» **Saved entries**
::::::::
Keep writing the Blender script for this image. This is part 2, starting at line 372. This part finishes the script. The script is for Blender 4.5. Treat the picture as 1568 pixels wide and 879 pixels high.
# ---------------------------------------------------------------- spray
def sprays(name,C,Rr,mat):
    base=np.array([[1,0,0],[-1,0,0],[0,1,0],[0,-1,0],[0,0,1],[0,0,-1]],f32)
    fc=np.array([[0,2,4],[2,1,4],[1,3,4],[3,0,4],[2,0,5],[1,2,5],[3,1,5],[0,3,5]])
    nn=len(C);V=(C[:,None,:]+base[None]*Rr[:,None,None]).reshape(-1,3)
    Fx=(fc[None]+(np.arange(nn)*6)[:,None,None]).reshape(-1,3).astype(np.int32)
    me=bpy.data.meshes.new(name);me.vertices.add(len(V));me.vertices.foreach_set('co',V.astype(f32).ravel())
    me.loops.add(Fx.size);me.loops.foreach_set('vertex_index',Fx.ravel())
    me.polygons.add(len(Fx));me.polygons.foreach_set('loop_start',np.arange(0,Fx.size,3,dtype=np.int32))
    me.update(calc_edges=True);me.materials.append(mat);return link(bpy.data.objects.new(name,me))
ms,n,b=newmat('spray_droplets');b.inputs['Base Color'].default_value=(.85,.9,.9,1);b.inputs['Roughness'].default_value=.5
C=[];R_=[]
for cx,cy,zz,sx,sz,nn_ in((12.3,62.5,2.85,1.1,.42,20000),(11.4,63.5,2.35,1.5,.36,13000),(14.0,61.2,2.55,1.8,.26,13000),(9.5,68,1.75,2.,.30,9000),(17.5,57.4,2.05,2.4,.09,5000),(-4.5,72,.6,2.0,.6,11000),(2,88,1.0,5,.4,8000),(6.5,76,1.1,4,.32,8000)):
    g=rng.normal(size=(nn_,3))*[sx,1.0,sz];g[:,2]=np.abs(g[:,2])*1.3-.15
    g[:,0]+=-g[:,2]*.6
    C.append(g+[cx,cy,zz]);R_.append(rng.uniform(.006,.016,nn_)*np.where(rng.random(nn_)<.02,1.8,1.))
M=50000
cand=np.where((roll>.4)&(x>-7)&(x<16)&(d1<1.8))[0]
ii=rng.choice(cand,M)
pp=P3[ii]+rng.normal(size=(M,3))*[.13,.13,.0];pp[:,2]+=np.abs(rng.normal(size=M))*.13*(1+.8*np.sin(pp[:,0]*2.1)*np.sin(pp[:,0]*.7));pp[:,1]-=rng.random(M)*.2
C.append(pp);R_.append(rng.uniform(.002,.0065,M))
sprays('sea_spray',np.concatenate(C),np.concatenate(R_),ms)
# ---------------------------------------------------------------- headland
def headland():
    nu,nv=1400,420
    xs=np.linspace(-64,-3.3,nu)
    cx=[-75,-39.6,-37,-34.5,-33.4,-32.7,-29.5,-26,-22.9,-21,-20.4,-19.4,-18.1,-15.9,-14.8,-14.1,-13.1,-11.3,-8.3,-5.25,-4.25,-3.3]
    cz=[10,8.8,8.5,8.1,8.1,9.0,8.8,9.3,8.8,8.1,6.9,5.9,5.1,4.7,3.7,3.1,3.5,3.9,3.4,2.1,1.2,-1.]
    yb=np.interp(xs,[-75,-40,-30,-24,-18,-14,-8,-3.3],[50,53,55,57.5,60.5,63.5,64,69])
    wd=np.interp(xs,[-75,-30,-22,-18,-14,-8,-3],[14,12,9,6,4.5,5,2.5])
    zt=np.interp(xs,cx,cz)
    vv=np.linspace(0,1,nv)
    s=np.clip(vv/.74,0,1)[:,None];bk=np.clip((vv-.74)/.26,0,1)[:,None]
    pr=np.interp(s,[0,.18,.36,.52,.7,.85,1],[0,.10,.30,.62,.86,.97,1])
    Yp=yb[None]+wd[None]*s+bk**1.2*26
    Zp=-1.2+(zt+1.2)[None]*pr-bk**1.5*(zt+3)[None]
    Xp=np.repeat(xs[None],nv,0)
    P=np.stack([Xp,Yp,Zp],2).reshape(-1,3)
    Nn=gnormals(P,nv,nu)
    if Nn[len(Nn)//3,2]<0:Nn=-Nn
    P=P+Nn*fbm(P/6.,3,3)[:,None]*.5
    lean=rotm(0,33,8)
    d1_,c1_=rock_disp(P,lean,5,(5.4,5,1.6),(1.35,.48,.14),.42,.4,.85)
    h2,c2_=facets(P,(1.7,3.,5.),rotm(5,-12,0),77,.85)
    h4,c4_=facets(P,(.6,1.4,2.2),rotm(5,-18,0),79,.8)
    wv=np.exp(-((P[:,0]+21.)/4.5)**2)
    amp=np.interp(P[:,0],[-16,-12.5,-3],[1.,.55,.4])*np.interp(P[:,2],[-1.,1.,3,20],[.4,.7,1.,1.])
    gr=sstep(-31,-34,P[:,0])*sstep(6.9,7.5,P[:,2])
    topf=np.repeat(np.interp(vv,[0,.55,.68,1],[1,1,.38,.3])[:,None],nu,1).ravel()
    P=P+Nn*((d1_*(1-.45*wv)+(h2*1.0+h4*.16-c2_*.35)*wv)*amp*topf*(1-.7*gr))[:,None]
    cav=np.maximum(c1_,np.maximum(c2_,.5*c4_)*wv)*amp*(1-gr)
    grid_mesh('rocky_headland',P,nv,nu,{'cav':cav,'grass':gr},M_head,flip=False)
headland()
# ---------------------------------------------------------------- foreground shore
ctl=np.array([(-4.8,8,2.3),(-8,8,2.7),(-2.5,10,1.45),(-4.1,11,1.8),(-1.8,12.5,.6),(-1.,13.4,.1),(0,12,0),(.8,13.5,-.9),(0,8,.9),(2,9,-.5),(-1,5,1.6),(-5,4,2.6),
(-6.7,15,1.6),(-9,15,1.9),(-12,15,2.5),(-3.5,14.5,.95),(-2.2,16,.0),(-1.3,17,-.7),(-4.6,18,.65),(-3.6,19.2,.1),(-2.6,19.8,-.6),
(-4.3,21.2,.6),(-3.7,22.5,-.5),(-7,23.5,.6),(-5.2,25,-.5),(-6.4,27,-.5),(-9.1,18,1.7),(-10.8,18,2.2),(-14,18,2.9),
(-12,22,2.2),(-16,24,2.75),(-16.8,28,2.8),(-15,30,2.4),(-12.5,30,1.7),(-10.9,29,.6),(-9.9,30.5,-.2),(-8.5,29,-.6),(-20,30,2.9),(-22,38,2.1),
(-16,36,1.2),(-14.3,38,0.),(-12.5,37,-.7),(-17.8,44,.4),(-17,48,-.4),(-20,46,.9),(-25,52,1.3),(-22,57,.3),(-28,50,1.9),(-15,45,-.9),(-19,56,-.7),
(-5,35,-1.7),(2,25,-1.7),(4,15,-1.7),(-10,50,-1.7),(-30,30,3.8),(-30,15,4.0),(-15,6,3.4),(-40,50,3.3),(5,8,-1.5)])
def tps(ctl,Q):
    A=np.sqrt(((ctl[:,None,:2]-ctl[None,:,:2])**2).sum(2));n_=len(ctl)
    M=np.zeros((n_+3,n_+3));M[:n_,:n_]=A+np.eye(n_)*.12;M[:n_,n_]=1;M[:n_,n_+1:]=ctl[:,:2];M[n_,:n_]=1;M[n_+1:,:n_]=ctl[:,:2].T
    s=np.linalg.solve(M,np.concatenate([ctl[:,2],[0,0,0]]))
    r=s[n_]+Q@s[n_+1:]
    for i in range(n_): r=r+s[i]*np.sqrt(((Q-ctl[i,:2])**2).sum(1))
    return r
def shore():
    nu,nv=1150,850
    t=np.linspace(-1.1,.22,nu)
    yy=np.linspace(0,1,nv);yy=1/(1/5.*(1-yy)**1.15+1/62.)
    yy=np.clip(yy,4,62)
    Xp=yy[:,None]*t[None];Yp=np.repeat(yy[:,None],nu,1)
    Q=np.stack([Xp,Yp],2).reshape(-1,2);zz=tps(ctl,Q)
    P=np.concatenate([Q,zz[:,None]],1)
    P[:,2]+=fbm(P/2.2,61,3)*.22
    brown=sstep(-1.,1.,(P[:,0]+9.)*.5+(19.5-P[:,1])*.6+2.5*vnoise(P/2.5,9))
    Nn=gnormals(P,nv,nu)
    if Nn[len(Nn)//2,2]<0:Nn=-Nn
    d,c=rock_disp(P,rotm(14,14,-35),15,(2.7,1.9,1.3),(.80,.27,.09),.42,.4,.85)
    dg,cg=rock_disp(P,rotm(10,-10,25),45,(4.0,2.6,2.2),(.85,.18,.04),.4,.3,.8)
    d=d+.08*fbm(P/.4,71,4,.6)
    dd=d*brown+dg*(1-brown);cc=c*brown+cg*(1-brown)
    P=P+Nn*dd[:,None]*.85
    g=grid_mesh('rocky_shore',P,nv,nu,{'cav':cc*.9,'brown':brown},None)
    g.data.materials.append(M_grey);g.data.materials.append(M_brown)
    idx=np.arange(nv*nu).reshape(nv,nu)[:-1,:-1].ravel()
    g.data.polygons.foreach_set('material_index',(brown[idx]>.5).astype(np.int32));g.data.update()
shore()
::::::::
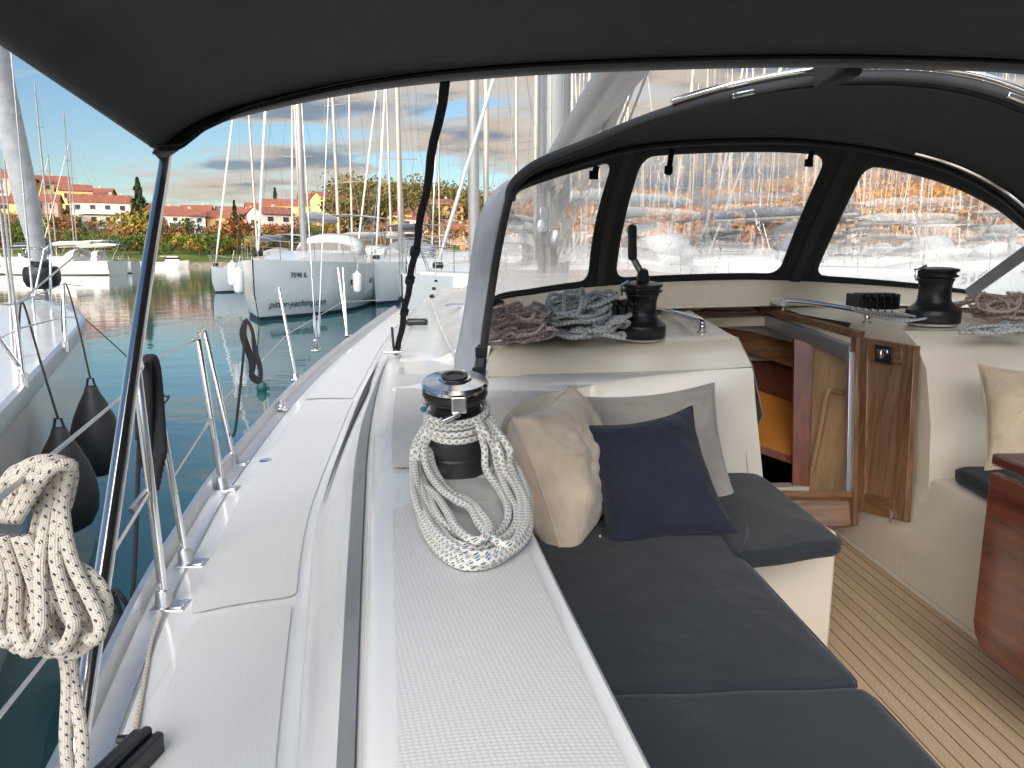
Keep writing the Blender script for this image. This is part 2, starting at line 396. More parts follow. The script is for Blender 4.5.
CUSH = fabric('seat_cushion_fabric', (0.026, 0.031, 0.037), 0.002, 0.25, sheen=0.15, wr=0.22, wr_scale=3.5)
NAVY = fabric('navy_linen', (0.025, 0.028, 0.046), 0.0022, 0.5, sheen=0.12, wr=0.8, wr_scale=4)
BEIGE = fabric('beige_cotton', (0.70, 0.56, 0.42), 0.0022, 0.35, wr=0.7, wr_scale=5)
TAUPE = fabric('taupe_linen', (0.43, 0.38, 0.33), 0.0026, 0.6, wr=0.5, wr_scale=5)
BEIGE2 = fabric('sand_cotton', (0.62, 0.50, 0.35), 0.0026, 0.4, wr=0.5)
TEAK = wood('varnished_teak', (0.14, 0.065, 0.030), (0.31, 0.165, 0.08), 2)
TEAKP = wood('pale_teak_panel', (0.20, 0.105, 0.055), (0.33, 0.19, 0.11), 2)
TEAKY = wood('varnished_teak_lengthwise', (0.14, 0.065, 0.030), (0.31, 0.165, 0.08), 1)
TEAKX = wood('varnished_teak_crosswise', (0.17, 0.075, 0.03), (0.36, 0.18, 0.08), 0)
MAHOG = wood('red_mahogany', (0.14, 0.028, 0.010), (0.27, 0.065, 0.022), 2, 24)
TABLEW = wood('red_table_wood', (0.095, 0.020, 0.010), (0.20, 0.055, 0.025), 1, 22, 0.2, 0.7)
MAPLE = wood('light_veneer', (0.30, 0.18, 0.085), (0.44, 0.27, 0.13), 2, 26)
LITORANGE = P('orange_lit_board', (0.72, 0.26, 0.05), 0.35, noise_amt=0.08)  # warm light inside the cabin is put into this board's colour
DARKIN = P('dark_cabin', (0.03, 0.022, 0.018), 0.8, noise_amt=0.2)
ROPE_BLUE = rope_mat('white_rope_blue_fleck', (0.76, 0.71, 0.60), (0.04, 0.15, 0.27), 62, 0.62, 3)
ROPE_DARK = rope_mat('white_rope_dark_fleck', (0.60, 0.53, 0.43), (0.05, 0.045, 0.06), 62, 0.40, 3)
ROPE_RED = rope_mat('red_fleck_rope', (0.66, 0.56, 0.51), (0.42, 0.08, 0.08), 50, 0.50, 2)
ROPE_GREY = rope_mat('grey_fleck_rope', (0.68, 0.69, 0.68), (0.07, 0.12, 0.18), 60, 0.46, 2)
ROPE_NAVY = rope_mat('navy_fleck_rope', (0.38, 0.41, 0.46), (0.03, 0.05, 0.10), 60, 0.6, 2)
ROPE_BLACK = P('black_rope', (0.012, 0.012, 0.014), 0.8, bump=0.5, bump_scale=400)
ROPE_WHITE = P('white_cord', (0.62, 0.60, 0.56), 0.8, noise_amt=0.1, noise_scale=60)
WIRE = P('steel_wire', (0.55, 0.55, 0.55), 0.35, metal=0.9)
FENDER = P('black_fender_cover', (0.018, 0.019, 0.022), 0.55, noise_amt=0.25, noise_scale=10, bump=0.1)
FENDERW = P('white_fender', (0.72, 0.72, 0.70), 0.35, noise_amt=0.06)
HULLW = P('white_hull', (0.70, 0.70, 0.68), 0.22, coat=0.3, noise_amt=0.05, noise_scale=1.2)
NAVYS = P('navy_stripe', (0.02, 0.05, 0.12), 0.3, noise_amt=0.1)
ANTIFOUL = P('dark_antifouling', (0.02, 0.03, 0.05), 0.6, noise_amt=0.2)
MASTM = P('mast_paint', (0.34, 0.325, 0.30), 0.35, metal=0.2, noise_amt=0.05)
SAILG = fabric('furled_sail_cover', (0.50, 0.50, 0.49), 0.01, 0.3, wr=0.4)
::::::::
» **PROMPT**
Copy out the lines in which the string "writing" appears.

» **OUTPUT OF THE TASK**
Keep writing the Blender script for this image. This is part 2, starting at line 372. This part finishes the script. The script is for Blender 4.5. Treat the picture as 1568 pixels wide and 879 pixels high.
Keep writing the Blender script for this image. This is part 2, starting at line 396. More parts follow. The script is for Blender 4.5.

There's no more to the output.